Bitcoin’s recent climb above $70,000 and its test of the $76,000 resistance zone are being driven by a measurable shift in spot market demand. After a brutal February that saw massive sell-side pressure, exchange-level data confirms that aggressive buyers have returned to the order books, effectively flipping the 30-day net volume delta from deep negative territory back into the green.
Why are Bitcoin spot markets showing renewed strength?
The primary driver behind the current price action is a fundamental shift in exchange-based liquidity. While February was defined by a flight to safety and institutional liquidations, current on-chain metrics from CryptoQuant indicate that the selling exhaustion has finally hit a floor.
In February, the 30-day moving average of the Spot Net Volume Delta—the difference between buy and sell orders—was heavily skewed toward distribution. On Binance, this metric plummeted to approximately -$145 million, while Coinbase saw outflows of -$88 million. Today, those figures have pivoted to +$21 million and +$14 million, respectively. This isn't just a price bounce; it’s a structural change in how participants are interacting with spot liquidity.
| Exchange | Feb 30-Day Delta (USD) | Current 30-Day Delta (USD) | Trend |
|---|---|---|---|
| Binance | -$145 Million | +$21 Million | Bullish Flip |
| Coinbase | -$88 Million | +$14 Million | Bullish Flip |
Is the $76K resistance level the final hurdle?
Technically, Bitcoin is navigating a critical liquidity cluster. Having reclaimed the $70,000 floor, the asset is now pressing against the 100-week moving average. This level has historically served as a psychological pivot point for traders.
While the market is showing resilience, Bitcoinist notes that liquidity remains thin. A failure to consolidate above the $74,000–$76,000 range could trigger a retest of lower support levels. However, as Ethereum leverage hits 0.69 following recent market-wide liquidations, traders are becoming increasingly cautious about over-leveraging, which often leads to healthier, spot-driven price discovery.
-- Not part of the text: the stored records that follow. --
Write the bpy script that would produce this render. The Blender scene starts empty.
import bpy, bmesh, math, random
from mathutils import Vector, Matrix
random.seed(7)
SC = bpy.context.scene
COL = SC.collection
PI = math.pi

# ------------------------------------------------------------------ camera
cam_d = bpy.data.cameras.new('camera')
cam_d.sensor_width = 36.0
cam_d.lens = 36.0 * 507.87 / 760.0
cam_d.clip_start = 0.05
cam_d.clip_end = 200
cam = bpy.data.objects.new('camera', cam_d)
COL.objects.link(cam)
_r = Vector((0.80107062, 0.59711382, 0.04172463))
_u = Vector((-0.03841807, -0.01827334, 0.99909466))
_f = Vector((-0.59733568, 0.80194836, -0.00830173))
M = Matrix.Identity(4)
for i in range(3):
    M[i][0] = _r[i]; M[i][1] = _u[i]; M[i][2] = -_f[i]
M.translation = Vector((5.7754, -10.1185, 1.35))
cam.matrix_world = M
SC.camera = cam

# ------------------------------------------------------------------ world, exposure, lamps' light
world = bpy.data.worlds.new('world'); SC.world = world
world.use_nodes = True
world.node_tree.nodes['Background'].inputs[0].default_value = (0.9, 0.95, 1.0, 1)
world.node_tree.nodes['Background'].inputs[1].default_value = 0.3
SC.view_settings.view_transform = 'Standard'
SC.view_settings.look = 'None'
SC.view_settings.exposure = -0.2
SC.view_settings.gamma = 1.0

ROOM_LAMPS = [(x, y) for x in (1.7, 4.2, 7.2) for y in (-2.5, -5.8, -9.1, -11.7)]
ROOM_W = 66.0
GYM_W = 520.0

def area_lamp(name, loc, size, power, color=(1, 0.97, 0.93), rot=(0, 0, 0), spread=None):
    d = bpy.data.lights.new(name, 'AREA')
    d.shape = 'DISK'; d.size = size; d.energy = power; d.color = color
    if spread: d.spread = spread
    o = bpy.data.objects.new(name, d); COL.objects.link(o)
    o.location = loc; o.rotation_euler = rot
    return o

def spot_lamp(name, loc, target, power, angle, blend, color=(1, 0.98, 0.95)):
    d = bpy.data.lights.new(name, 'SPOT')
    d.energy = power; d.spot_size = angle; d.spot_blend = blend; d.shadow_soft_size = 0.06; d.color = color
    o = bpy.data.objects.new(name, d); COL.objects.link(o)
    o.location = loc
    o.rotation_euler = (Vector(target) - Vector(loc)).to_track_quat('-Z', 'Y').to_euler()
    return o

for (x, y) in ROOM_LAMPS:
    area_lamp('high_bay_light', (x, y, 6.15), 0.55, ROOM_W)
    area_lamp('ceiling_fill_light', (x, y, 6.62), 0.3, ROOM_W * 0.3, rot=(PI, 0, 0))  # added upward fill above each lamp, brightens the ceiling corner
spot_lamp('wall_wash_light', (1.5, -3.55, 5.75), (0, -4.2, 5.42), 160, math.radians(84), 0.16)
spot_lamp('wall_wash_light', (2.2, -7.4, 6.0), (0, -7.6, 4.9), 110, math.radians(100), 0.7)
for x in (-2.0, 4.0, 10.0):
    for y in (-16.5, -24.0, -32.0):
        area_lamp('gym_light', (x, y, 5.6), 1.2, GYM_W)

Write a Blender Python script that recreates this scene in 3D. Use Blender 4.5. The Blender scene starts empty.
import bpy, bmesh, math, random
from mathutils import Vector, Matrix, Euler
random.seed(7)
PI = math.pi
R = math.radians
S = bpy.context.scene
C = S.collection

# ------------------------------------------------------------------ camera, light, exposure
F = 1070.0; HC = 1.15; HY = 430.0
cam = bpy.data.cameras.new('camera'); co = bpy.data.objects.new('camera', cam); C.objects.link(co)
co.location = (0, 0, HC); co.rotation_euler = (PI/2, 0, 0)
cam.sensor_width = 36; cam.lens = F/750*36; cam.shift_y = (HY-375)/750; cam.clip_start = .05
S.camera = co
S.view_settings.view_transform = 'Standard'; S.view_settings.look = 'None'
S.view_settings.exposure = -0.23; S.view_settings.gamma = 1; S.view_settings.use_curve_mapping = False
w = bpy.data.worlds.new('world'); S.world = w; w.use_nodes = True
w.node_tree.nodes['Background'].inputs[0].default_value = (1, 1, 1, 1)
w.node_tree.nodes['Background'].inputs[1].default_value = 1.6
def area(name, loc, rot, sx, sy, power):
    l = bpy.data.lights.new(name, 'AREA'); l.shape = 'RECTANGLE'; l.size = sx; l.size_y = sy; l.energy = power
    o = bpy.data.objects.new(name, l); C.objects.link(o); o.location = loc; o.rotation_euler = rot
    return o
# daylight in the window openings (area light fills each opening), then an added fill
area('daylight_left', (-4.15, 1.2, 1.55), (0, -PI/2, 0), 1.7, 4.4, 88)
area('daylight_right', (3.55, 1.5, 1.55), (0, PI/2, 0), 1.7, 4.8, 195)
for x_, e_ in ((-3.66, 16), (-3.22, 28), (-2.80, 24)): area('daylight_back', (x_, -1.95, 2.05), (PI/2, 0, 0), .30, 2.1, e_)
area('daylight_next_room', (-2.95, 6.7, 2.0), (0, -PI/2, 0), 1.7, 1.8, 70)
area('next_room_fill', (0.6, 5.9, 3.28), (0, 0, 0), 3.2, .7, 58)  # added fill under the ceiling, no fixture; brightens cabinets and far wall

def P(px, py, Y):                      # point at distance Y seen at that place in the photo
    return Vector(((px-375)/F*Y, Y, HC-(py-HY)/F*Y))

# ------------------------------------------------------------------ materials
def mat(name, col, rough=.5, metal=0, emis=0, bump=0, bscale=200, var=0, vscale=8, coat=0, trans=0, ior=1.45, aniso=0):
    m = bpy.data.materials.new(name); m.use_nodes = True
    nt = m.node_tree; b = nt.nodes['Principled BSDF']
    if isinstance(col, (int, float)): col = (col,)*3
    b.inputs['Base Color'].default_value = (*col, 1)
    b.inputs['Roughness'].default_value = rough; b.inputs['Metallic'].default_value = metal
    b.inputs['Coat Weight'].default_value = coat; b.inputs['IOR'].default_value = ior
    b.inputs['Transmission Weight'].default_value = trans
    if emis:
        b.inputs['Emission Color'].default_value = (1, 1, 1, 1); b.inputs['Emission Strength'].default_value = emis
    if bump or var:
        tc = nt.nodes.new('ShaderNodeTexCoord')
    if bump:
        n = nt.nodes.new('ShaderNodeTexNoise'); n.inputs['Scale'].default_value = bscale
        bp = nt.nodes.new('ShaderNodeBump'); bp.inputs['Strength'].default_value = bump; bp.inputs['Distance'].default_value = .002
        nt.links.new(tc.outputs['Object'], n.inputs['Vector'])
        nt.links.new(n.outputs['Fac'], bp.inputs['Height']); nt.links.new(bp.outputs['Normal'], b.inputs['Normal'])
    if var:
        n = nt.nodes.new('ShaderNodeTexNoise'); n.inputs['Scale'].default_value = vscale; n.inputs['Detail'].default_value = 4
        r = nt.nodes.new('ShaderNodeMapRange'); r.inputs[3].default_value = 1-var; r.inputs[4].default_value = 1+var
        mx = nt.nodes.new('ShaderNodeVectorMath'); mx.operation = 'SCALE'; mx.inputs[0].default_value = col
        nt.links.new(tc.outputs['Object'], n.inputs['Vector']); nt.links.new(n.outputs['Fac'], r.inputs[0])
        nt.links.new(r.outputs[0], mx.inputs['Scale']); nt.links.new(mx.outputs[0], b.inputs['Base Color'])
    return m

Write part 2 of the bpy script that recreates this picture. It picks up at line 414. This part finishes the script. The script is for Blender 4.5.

It is also worth noting that Bitcoin’s resilience is occurring despite a 99% probability that the Federal Reserve will hold interest rates steady at the upcoming FOMC meeting. Investors are currently prioritizing the Fed’s forward guidance, specifically looking for any shift in rhetoric regarding potential future hikes. For more on how institutional treasury models are adapting to this environment, see our report on how the Bitcoin treasury model is evolving.
Frequently Asked Questions
1. What is the Spot Net Volume Delta? It is an on-chain indicator that measures the difference between aggressive buy and sell orders in the spot market. A positive value indicates that buyers are more aggressive than sellers.
2. Is the current Bitcoin rally sustainable? While the shift from negative to positive net volume is a strong signal, analysts emphasize that liquidity remains thin. Sustained volume is required to confirm a breakout above $76,000.
3. How does this compare to the February selloff? February was characterized by intense institutional and retail selling pressure, as evidenced by the deep negative delta readings. The current recovery suggests that the selling pressure has been fully absorbed by new market entrants.
Market Signal
Bitcoin has successfully reclaimed the $70,000 support, with spot demand finally outpacing supply on major exchanges. Watch for a confirmed daily close above $76,000 to signal a move toward the next liquidity cluster at $85,000; failure to hold the current range may result in consolidation between $70K and $76K.